Brightline West Selects Train Manufacturer for High Speed Vegas-to-LA Rail
Posted on: May 2, 2024, 11:53h.
Last updated on: May 2, 2024, 12:08h.
The high-speed rail connection from Las Vegas to the Los Angeles area has chugged another step closer to reality. On Wednesday, Brightline West announced that Siemens Mobility will manufacture the trains.
Siemens invented the first electric railway in 1879, when the German company was known as Siemens & Halske. It has since remained at the cusp of rail innovation, building the Transrapid maglev train at Shanghai’s Pudong International Airport, which debuted in 2002, and Brightline’s South Florida rail system, which debuted in 2018.
****’s Getting Rail
The contract with Siemens Mobility calls for the delivery of 10 sets of the American Pioneer 220, a new train line the company is introducing along with its Brightline West route.
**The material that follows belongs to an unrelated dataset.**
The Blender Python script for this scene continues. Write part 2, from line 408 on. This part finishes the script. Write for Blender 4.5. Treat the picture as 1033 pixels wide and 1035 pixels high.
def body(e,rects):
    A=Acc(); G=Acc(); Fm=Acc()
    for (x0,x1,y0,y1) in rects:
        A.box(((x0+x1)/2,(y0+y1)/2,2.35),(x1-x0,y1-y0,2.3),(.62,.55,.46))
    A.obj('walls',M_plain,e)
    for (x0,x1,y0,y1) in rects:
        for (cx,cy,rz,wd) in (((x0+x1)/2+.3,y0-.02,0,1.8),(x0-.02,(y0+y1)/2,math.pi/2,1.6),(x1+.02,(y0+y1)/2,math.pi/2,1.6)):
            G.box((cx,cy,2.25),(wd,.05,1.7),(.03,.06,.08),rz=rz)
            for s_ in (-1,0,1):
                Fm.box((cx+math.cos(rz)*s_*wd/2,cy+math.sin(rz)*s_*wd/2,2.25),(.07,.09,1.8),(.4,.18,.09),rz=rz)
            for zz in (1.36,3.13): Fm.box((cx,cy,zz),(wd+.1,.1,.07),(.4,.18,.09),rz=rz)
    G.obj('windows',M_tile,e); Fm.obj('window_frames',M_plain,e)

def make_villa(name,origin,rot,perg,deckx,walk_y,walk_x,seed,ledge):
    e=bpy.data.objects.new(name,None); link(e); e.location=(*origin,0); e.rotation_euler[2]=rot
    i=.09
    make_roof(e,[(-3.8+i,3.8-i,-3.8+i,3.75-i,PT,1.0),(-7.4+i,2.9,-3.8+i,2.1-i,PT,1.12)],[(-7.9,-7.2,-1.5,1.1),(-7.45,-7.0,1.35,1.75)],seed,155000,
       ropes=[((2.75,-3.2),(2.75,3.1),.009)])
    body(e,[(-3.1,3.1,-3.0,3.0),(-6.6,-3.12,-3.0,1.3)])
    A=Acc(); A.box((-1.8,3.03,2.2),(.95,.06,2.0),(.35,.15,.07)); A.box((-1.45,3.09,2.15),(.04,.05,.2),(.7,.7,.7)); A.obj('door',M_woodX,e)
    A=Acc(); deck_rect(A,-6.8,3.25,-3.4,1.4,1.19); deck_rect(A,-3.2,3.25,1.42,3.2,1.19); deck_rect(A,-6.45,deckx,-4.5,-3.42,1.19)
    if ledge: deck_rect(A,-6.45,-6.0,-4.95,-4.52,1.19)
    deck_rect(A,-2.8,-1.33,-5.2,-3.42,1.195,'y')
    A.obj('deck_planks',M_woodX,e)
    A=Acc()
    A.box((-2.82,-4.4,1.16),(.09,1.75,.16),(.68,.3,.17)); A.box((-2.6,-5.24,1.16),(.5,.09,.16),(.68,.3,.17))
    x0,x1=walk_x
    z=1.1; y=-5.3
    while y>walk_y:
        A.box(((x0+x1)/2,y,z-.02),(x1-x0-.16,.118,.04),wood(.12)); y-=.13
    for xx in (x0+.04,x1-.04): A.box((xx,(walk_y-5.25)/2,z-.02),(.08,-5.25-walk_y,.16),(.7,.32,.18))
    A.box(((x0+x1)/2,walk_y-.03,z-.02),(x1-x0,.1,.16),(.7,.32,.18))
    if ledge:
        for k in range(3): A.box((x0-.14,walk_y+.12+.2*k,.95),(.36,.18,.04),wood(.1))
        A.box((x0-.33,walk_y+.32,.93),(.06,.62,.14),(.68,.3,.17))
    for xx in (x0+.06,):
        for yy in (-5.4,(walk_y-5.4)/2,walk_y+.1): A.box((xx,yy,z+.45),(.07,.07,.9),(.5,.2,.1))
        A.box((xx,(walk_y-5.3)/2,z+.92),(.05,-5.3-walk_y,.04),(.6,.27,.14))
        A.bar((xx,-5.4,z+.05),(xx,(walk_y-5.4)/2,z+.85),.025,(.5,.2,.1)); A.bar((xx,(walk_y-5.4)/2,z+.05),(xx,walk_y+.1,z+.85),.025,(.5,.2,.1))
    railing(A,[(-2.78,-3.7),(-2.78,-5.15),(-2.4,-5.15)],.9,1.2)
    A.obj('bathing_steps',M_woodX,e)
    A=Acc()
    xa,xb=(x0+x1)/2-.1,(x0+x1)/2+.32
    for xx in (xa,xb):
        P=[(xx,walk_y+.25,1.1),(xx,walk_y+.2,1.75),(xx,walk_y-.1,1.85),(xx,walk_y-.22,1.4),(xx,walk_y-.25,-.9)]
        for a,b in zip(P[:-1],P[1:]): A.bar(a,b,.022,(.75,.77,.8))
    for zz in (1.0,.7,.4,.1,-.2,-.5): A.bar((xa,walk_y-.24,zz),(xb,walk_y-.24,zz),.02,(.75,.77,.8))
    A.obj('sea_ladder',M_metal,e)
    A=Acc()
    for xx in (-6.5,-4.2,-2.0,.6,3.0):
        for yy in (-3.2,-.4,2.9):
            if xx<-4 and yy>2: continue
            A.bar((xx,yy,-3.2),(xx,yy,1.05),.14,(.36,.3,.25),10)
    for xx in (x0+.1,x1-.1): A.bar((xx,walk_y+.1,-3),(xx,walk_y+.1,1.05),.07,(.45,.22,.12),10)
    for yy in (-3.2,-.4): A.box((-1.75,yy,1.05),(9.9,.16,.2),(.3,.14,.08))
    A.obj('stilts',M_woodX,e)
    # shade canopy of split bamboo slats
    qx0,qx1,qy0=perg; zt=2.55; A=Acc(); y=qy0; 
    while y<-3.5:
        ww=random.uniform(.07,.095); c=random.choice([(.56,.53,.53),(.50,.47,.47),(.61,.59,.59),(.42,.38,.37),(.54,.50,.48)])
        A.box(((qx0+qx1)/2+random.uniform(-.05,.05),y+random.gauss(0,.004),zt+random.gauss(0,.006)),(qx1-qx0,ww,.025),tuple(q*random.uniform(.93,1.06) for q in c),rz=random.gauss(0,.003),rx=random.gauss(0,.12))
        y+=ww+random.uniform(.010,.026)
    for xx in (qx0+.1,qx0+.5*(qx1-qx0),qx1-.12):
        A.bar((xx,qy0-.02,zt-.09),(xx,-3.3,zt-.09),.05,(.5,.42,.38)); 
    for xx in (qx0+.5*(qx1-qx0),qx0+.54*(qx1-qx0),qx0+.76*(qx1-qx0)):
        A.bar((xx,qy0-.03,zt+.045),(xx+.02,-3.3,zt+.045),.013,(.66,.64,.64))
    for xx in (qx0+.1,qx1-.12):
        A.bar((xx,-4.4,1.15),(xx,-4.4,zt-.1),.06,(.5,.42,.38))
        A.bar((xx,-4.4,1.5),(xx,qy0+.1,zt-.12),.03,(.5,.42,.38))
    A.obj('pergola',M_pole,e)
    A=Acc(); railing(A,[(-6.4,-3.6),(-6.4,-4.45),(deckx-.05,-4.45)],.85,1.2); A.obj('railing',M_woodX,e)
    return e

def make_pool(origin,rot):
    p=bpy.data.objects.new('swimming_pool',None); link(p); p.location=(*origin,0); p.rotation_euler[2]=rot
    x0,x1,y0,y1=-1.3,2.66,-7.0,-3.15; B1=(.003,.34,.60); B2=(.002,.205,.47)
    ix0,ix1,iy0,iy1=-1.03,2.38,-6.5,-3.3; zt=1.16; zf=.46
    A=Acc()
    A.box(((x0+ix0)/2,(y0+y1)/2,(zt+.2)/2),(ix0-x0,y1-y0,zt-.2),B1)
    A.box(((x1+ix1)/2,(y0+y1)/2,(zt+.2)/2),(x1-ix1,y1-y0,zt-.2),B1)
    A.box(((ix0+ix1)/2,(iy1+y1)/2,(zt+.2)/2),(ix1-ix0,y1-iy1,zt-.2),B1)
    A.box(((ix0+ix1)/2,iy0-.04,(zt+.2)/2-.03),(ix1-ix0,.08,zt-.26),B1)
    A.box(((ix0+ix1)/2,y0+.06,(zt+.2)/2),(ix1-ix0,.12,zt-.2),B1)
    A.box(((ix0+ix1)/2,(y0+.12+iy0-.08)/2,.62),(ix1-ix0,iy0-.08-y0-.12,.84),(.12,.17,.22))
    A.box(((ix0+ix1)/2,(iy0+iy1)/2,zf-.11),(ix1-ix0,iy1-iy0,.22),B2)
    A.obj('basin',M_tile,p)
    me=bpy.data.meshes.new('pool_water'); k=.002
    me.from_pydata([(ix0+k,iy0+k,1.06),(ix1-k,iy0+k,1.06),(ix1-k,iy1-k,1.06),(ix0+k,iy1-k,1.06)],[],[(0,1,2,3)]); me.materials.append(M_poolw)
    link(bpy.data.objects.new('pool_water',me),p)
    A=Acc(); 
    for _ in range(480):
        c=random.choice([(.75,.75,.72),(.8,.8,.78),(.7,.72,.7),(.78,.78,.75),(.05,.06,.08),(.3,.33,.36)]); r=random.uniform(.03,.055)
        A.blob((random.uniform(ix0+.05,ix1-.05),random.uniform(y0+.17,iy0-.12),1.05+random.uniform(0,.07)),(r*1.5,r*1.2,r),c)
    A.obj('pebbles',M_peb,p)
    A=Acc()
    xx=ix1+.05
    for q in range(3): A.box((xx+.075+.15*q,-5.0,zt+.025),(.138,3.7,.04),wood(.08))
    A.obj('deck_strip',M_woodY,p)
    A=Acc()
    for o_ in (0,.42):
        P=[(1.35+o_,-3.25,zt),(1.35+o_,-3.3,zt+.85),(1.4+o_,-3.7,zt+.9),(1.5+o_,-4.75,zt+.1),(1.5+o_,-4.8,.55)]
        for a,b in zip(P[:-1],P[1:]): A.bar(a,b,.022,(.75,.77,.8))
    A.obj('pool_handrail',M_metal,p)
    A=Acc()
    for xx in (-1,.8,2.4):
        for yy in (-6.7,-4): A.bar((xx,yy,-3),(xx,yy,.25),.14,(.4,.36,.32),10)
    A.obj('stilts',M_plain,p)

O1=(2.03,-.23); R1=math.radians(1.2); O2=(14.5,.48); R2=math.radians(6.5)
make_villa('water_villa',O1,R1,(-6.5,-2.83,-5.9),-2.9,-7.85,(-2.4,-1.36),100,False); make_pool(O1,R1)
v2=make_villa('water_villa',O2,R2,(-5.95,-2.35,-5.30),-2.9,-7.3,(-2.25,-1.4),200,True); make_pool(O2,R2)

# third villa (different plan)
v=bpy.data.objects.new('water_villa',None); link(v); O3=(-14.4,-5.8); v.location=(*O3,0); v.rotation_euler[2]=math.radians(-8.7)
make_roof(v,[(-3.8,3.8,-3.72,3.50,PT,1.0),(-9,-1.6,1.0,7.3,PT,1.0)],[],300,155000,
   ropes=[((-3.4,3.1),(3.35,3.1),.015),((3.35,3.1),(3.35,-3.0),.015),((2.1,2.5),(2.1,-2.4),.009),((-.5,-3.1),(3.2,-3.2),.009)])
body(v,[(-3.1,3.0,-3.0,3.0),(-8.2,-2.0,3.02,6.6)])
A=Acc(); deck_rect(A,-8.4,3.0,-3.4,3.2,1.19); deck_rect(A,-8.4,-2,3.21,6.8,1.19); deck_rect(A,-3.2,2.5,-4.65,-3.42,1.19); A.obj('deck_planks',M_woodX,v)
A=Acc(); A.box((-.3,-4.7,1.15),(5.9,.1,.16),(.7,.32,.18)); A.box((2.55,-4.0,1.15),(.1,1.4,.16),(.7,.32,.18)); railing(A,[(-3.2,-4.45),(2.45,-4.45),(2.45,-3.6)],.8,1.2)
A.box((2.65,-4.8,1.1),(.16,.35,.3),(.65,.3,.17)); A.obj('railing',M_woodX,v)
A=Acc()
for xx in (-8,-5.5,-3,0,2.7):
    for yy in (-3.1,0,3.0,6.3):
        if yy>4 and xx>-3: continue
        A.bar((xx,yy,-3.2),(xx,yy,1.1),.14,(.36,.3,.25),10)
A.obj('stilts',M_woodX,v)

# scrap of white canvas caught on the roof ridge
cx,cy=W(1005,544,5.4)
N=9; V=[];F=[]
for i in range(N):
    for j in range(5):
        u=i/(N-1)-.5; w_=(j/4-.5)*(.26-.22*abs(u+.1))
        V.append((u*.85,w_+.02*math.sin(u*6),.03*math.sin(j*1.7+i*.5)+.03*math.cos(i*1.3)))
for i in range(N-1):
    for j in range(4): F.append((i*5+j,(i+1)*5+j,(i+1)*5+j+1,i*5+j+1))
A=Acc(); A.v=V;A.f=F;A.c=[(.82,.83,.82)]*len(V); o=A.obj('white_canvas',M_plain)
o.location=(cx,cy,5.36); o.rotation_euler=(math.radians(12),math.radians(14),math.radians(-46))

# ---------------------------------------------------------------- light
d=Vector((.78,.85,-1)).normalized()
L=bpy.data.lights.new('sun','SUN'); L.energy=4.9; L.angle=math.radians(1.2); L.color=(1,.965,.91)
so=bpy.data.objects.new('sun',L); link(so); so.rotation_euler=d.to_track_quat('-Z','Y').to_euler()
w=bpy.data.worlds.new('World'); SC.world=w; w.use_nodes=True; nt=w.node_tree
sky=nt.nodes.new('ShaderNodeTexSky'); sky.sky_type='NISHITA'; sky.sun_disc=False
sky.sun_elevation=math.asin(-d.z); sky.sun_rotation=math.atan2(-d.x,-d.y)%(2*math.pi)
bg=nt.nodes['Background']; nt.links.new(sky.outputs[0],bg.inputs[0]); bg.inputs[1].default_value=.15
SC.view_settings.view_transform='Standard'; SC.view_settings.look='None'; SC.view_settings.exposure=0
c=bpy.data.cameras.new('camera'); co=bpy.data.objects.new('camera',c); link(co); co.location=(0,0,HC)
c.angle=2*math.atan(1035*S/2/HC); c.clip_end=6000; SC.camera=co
The seven-car trains, capable of carrying up to 450 passengers at a maximum speed of 220 mph, will travel 218 miles (mostly in the median of Interstate 15) from just south of the Las Vegas Strip to Rancho Cucamonga, Calif., where existing light rail will carry passengers the 40 additional miles west to LA.
Brightline West is expected to launch its new rail service in 2028.
Just as we redefined train travel with our trainsets for Brightline Florida, we are excited to pioneer this new frontier of manufacturing and development for Brightline West,” Brightline CEO Michael Reininger said in a statement. “The momentum we are building will culminate in new jobs and a new supply chain that will establish the foundation for a high-speed rail industry from coast to coast.”
Last week, Brightline West broke ground with a Vegas visit from US Transportation Secretary Pete Buttigieg, who hammered in a pretend rail spike to ceremoniously mark the system’s groundbreaking.
The contract includes 30-year rolling stock maintenance, which will be conducted by crews at a planned facility in Sloan, Nev., 25 miles south of the Las Vegas Strip.
Money Train Stuck at Station
Brightline still has yet to account for about half of the project’s $12 billion budget. It already received $6.5 billion from the Biden administration, including a $3 billion grant from federal infrastructure funds and approval to sell another $2.5 billion in tax-exempt bonds. The company additionally received federal authorization in 2020 to sell $1 billion in similar bonds.
Though the trains will cut the four-hour drive across the Mojave Desert in half, and put a dent in the 50 million people who travel by car each year, Brightline founder Wes Edens told the LA Times in March that his company “will eventually charge more than $400 for a round trip from Las Vegas to Rancho Cucamonga.”
Figuring in an hour for light rail, that’s still more than twice as long as an average flight from LA to Las Vegas, at a roundtrip price of $75 more than flying.
Numerous high-speed rail projects have failed in the US, where driving is cheaper and population centers are farther apart than in Europe, where they are commonplace and profitable.
Talk of a Vegas to LA bullet train traces back to 2005, when Tony Marnell II, founder of the Rio, couldn’t make his proposed XpressWest system to Victorville, Calif. a reality.